La solidité de la voix virile et riche de Peter Seiffert, à la fois digne et investi, est un vrai bonheur au deuxième acte, où il gère admirablement le lent crescendo de la quatrième scène. Le ténor allemand s’investit avec plus de fougue et moins de maîtrise dans le premier acte, où il s’essouffle du coup trop vite, mis en difficulté dès la deuxième scène par des moyens poussifs et une justesse souvent mise à mal. Son engagement dans le rôle fait néanmoins plaisir à entendre en regard de tant de Siegmund plats et démobilisés entendus sur scène à la même époque. D’autant qu’en face, Waltraud Meier reste souveraine dans la prononciation comme dans la projection de sa voix, une voix elle-même loin d’être irréprochable. Le métier parle, et le tempérament aussi. Outre un instrument qui se consume à mesure que la chanteuse s’engage dans son rôle, on déplore toutefois qu’aux actes II et III, l’interprète confonde à ce point Sieglinde et Kundry.
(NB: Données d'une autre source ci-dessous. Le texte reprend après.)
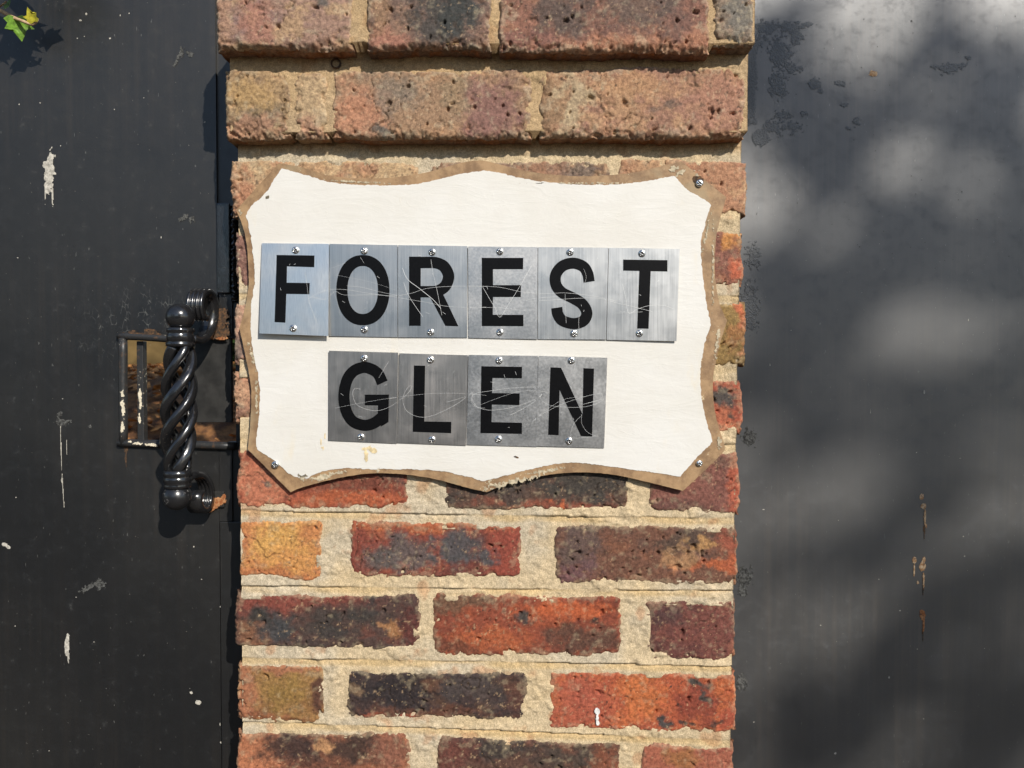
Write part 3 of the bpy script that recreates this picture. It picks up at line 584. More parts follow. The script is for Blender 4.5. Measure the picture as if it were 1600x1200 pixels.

Autre vétéran, Kurt Rydl a la voix fatiguée, avec son vibrato trop appuyé dans l’aigu et une longueur de note qu’il peine parfois à soutenir; mais il impose d’emblée un caractère vocal et une humanité à Hunding, ce qui est déjà beaucoup. Néanmoins, le prix de cet album, on le tient à coup sûr avec la Fricka de Mihoko Fujimura: à l’inverse de ses vénérables partenaires, la mezzo japonaise est à l’orée de sa carrière wagnérienne dans ce rôle qui l’a révélée. Retrouvera-t-elle un jour ce mélange de noblesse autoritaire et solennelle et d’émotion vibrante qu’on n’entend plus tout à fait de la même manière aujourd’hui? Un grand frisson parcourt en tout cas le deuxième acte de cette Walkyrie munichoise, que Mihoko Fujimura et John Tomlinson marquent de leur empreinte.